## Start Data shown

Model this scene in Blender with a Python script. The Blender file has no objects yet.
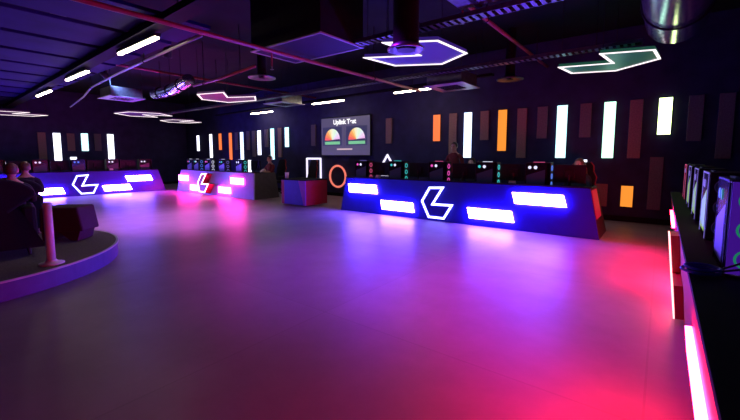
import bpy, bmesh, math, random
from mathutils import Vector, Matrix
random.seed(7)
PI = math.pi
scn = bpy.context.scene
COL = scn.collection

# ------------------------------------------------------------------ materials
def mk(name, color, rough=0.5, metal=0.0, noise=0.0, nscale=8.0, spec=0.5, bump=0.0):
    m = bpy.data.materials.new(name); m.use_nodes = True
    nt = m.node_tree; b = nt.nodes['Principled BSDF']
    b.inputs['Base Color'].default_value = (*color, 1)
    b.inputs['Roughness'].default_value = rough
    b.inputs['Metallic'].default_value = metal
    b.inputs['Specular IOR Level'].default_value = spec
    tc = nt.nodes.new('ShaderNodeTexCoord')
    n = nt.nodes.new('ShaderNodeTexNoise'); n.inputs['Scale'].default_value = nscale
    n.inputs['Detail'].default_value = 4
    nt.links.new(tc.outputs['Object'], n.inputs['Vector'])
    if noise > 0:
        r = nt.nodes.new('ShaderNodeValToRGB')
        r.color_ramp.elements[0].position = .3; r.color_ramp.elements[1].position = .7
        r.color_ramp.elements[0].color = (*[c*(1-noise) for c in color], 1)
        r.color_ramp.elements[1].color = (*[min(1, c*(1+noise)) for c in color], 1)
        nt.links.new(n.outputs['Fac'], r.inputs['Fac']); nt.links.new(r.outputs['Color'], b.inputs['Base Color'])
    if bump > 0:
        bn = nt.nodes.new('ShaderNodeBump'); bn.inputs['Strength'].default_value = bump
        nt.links.new(n.outputs['Fac'], bn.inputs['Height']); nt.links.new(bn.outputs['Normal'], b.inputs['Normal'])
    return m

def glow(name, color, strength, sample=True, base=(0.02, 0.02, 0.02)):
    m = bpy.data.materials.new(name); m.use_nodes = True
    b = m.node_tree.nodes['Principled BSDF']
    b.inputs['Base Color'].default_value = (*base, 1)
    b.inputs['Roughness'].default_value = .4
    b.inputs['Emission Color'].default_value = (*color, 1)
    b.inputs['Emission Strength'].default_value = strength
    if not sample:
        try: m.cycles.emission_sampling = 'NONE'
        except Exception: pass
    return m

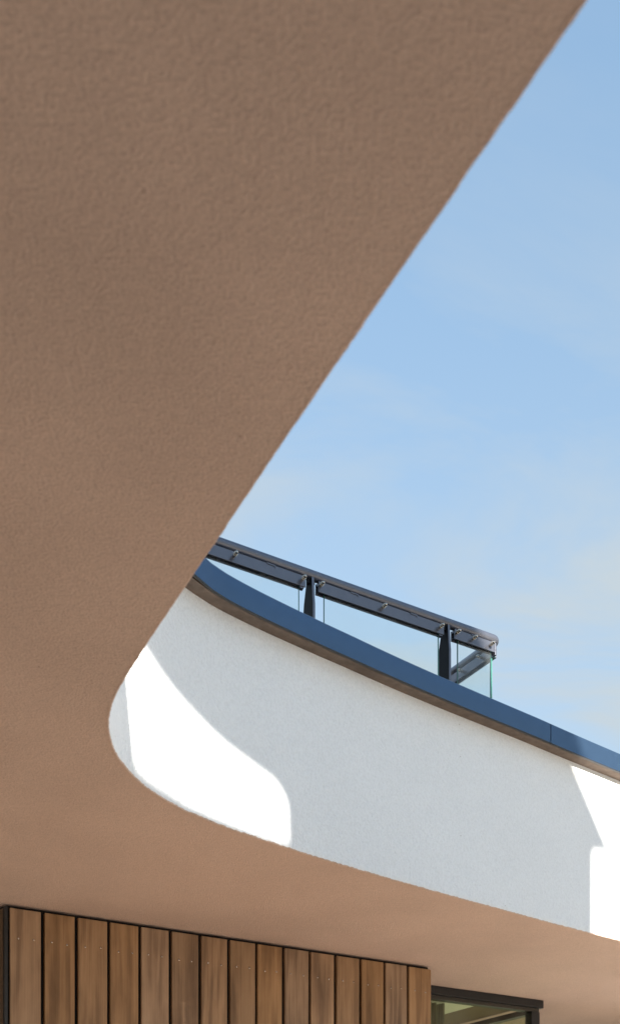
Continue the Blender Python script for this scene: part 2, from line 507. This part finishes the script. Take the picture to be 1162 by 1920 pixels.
OV = 0.067
def cap_ratio(i):
    return (EP[i][0] + EN[i][0] * OV) / (EP[i][1] + EN[i][1] * OV)
iL = min((i for i in range(len(EP)) if EP[i][1] > 3.45 and EP[i][0] < 1), key=lambda i: abs(cap_ratio(i) + 0.0915))
iR = min((i for i in range(len(EP)) if EP[i][1] > 4.0), key=lambda i: abs(cap_ratio(i) - 0.2248))
iN = iL - int(0.24 / STEP)
iN2 = iN - int(0.8 / STEP)
CPROF = [(OV - 0.012, Z_W + 0.012), (OV - 0.010, Z_W - 0.004), (OV - 0.0015, Z_W - 0.005), (OV - 0.0005, Z_W - 0.001),
         (OV, Z_W + 0.001), (OV, Z_C - 0.004), (OV - 0.004, Z_C), (-0.31, Z_C - 0.012), (-0.314, Z_C - 0.07)]
CM = [1, 1, 1, 0, 0, 0, 0, 0]
def coping(i0, i1, straight=False):
    bm = bmesh.new()
    if straight:
        P = np.array([EP[i0] * (1 - k) + EP[i1] * k for k in (0, 0.5, 1)])
        Nn = np.array([EN[i0], None, EN[i1]], dtype=object)
        d = (EP[i1] - EP[i0]); d /= np.linalg.norm(d)
        nn = np.array([d[1], -d[0]])
        # mitred ends share the neighbours' edge line
        P3 = [EP[i0], (EP[i0] + EP[i1]) / 2, EP[i1]]
        N3 = [EN[i0], nn, EN[i1]]
        a = EP[i0] + EN[i0] * OV; b = EP[i1] + EN[i1] * OV
        mid = (a + b) / 2; base = (EP[i0] + EP[i1]) / 2
        N3[1] = (mid - base) / OV
        P, Nn = np.array(P3), np.array([list(map(float, n)) for n in N3])
        sweep(bm, P, Nn, CPROF, mats=CM)
    else:
        r = list(range(i0, i1 + 1, 8))
        if r[-1] != i1:
            r.append(i1)
        sweep(bm, EP[r], EN[r], CPROF, mats=CM)
    return obj('coping', bm, [M_cap, M_lip], roof, smooth=not straight, sharp=0.5)
coping(iR + 1, len(EP) - 1)
coping(iL, iR)
coping(iN, iL, True)
coping(0, iN)
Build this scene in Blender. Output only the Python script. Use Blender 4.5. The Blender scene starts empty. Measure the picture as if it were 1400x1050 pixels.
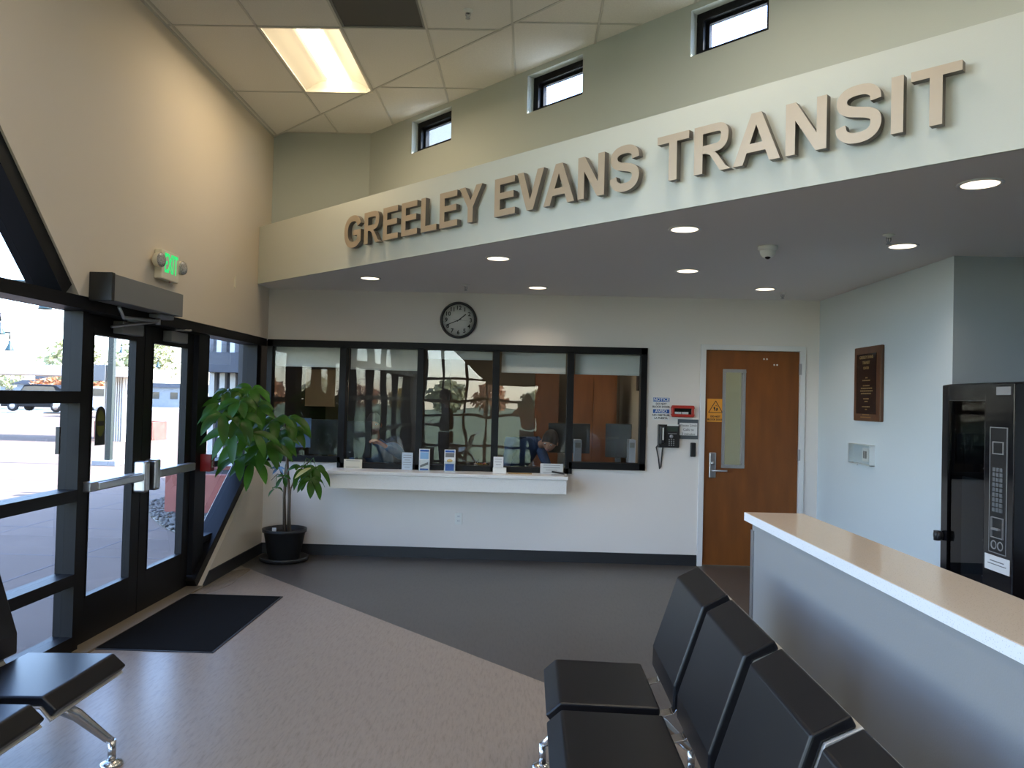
import bpy, bmesh, math, random
from mathutils import Vector, Matrix, noise
random.seed(7)
S = bpy.context.scene
C = S.collection
PI = math.pi
# ---------------------------------------------------------------- camera model (1400 x 1050)
F = 1072.0; EYE = 1.59
def _n(v): return Vector(v).normalized()
cyv = _n(((722-700)/F, -(546-525)/F, -1))
_z = Vector((math.sin(.025), math.cos(.025), 0))
_z.z = -(_z.x*cyv.x+_z.y*cyv.y)/cyv.z
czv = _z.normalized(); cxv = cyv.cross(czv)
def ray(px, py):
    c = Vector(((px-700)/F, -(py-525)/F, -1))
    return Vector((c.dot(cxv), c.dot(cyv), c.dot(czv)))
def pl(px, py, n, d):
    r = ray(px, py); o = Vector((0, 0, EYE)); n = Vector(n)
    return o + r*((d-n.dot(o))/n.dot(r))
def onX(px, py, v): return pl(px, py, (1, 0, 0), v)
def onY(px, py, v): return pl(px, py, (0, 1, 0), v)
def onZ(px, py, v): return pl(px, py, (0, 0, 1), v)
cam = bpy.data.cameras.new('camera'); camo = bpy.data.objects.new('camera', cam); C.objects.link(camo)
cam.sensor_fit = 'HORIZONTAL'; cam.sensor_width = 36; cam.lens = F/1400*36; cam.clip_start = .02; cam.clip_end = 500
M3 = Matrix((cxv, cyv, czv))           # rows: world axes in camera space
M4 = M3.to_4x4(); M4.translation = Vector((0, 0, EYE)); camo.matrix_world = M4
S.camera = camo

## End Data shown

Requirements:
Without the pictures, repeat the listing above exactly.

Full solution:
Model this scene in Blender with a Python script. The Blender file has no objects yet.
import bpy, bmesh, math, random
from mathutils import Vector, Matrix
random.seed(7)
PI = math.pi
scn = bpy.context.scene
COL = scn.collection

# ------------------------------------------------------------------ materials
def mk(name, color, rough=0.5, metal=0.0, noise=0.0, nscale=8.0, spec=0.5, bump=0.0):
    m = bpy.data.materials.new(name); m.use_nodes = True
    nt = m.node_tree; b = nt.nodes['Principled BSDF']
    b.inputs['Base Color'].default_value = (*color, 1)
    b.inputs['Roughness'].default_value = rough
    b.inputs['Metallic'].default_value = metal
    b.inputs['Specular IOR Level'].default_value = spec
    tc = nt.nodes.new('ShaderNodeTexCoord')
    n = nt.nodes.new('ShaderNodeTexNoise'); n.inputs['Scale'].default_value = nscale
    n.inputs['Detail'].default_value = 4
    nt.links.new(tc.outputs['Object'], n.inputs['Vector'])
    if noise > 0:
        r = nt.nodes.new('ShaderNodeValToRGB')
        r.color_ramp.elements[0].position = .3; r.color_ramp.elements[1].position = .7
        r.color_ramp.elements[0].color = (*[c*(1-noise) for c in color], 1)
        r.color_ramp.elements[1].color = (*[min(1, c*(1+noise)) for c in color], 1)
        nt.links.new(n.outputs['Fac'], r.inputs['Fac']); nt.links.new(r.outputs['Color'], b.inputs['Base Color'])
    if bump > 0:
        bn = nt.nodes.new('ShaderNodeBump'); bn.inputs['Strength'].default_value = bump
        nt.links.new(n.outputs['Fac'], bn.inputs['Height']); nt.links.new(bn.outputs['Normal'], b.inputs['Normal'])
    return m

def glow(name, color, strength, sample=True, base=(0.02, 0.02, 0.02)):
    m = bpy.data.materials.new(name); m.use_nodes = True
    b = m.node_tree.nodes['Principled BSDF']
    b.inputs['Base Color'].default_value = (*base, 1)
    b.inputs['Roughness'].default_value = .4
    b.inputs['Emission Color'].default_value = (*color, 1)
    b.inputs['Emission Strength'].default_value = strength
    if not sample:
        try: m.cycles.emission_sampling = 'NONE'
        except Exception: pass
    return m

Continue the Blender Python script for this scene: part 2, from line 507. This part finishes the script. Take the picture to be 1162 by 1920 pixels.
OV = 0.067
def cap_ratio(i):
    return (EP[i][0] + EN[i][0] * OV) / (EP[i][1] + EN[i][1] * OV)
iL = min((i for i in range(len(EP)) if EP[i][1] > 3.45 and EP[i][0] < 1), key=lambda i: abs(cap_ratio(i) + 0.0915))
iR = min((i for i in range(len(EP)) if EP[i][1] > 4.0), key=lambda i: abs(cap_ratio(i) - 0.2248))
iN = iL - int(0.24 / STEP)
iN2 = iN - int(0.8 / STEP)
CPROF = [(OV - 0.012, Z_W + 0.012), (OV - 0.010, Z_W - 0.004), (OV - 0.0015, Z_W - 0.005), (OV - 0.0005, Z_W - 0.001),
         (OV, Z_W + 0.001), (OV, Z_C - 0.004), (OV - 0.004, Z_C), (-0.31, Z_C - 0.012), (-0.314, Z_C - 0.07)]
CM = [1, 1, 1, 0, 0, 0, 0, 0]
def coping(i0, i1, straight=False):
    bm = bmesh.new()
    if straight:
        P = np.array([EP[i0] * (1 - k) + EP[i1] * k for k in (0, 0.5, 1)])
        Nn = np.array([EN[i0], None, EN[i1]], dtype=object)
        d = (EP[i1] - EP[i0]); d /= np.linalg.norm(d)
        nn = np.array([d[1], -d[0]])
        # mitred ends share the neighbours' edge line
        P3 = [EP[i0], (EP[i0] + EP[i1]) / 2, EP[i1]]
        N3 = [EN[i0], nn, EN[i1]]
        a = EP[i0] + EN[i0] * OV; b = EP[i1] + EN[i1] * OV
        mid = (a + b) / 2; base = (EP[i0] + EP[i1]) / 2
        N3[1] = (mid - base) / OV
        P, Nn = np.array(P3), np.array([list(map(float, n)) for n in N3])
        sweep(bm, P, Nn, CPROF, mats=CM)
    else:
        r = list(range(i0, i1 + 1, 8))
        if r[-1] != i1:
            r.append(i1)
        sweep(bm, EP[r], EN[r], CPROF, mats=CM)
    return obj('coping', bm, [M_cap, M_lip], roof, smooth=not straight, sharp=0.5)
coping(iR + 1, len(EP) - 1)
coping(iL, iR)
coping(iN, iL, True)
coping(0, iN)
Build this scene in Blender. Output only the Python script. Use Blender 4.5. The Blender scene starts empty. Measure the picture as if it were 1400x1050 pixels.
import bpy, bmesh, math, random
from mathutils import Vector, Matrix, noise
random.seed(7)
S = bpy.context.scene
C = S.collection
PI = math.pi
# ---------------------------------------------------------------- camera model (1400 x 1050)
F = 1072.0; EYE = 1.59
def _n(v): return Vector(v).normalized()
cyv = _n(((722-700)/F, -(546-525)/F, -1))
_z = Vector((math.sin(.025), math.cos(.025), 0))
_z.z = -(_z.x*cyv.x+_z.y*cyv.y)/cyv.z
czv = _z.normalized(); cxv = cyv.cross(czv)
def ray(px, py):
    c = Vector(((px-700)/F, -(py-525)/F, -1))
    return Vector((c.dot(cxv), c.dot(cyv), c.dot(czv)))
def pl(px, py, n, d):
    r = ray(px, py); o = Vector((0, 0, EYE)); n = Vector(n)
    return o + r*((d-n.dot(o))/n.dot(r))
def onX(px, py, v): return pl(px, py, (1, 0, 0), v)
def onY(px, py, v): return pl(px, py, (0, 1, 0), v)
def onZ(px, py, v): return pl(px, py, (0, 0, 1), v)
cam = bpy.data.cameras.new('camera'); camo = bpy.data.objects.new('camera', cam); C.objects.link(camo)
cam.sensor_fit = 'HORIZONTAL'; cam.sensor_width = 36; cam.lens = F/1400*36; cam.clip_start = .02; cam.clip_end = 500
M3 = Matrix((cxv, cyv, czv))           # rows: world axes in camera space
M4 = M3.to_4x4(); M4.translation = Vector((0, 0, EYE)); camo.matrix_world = M4
S.camera = camo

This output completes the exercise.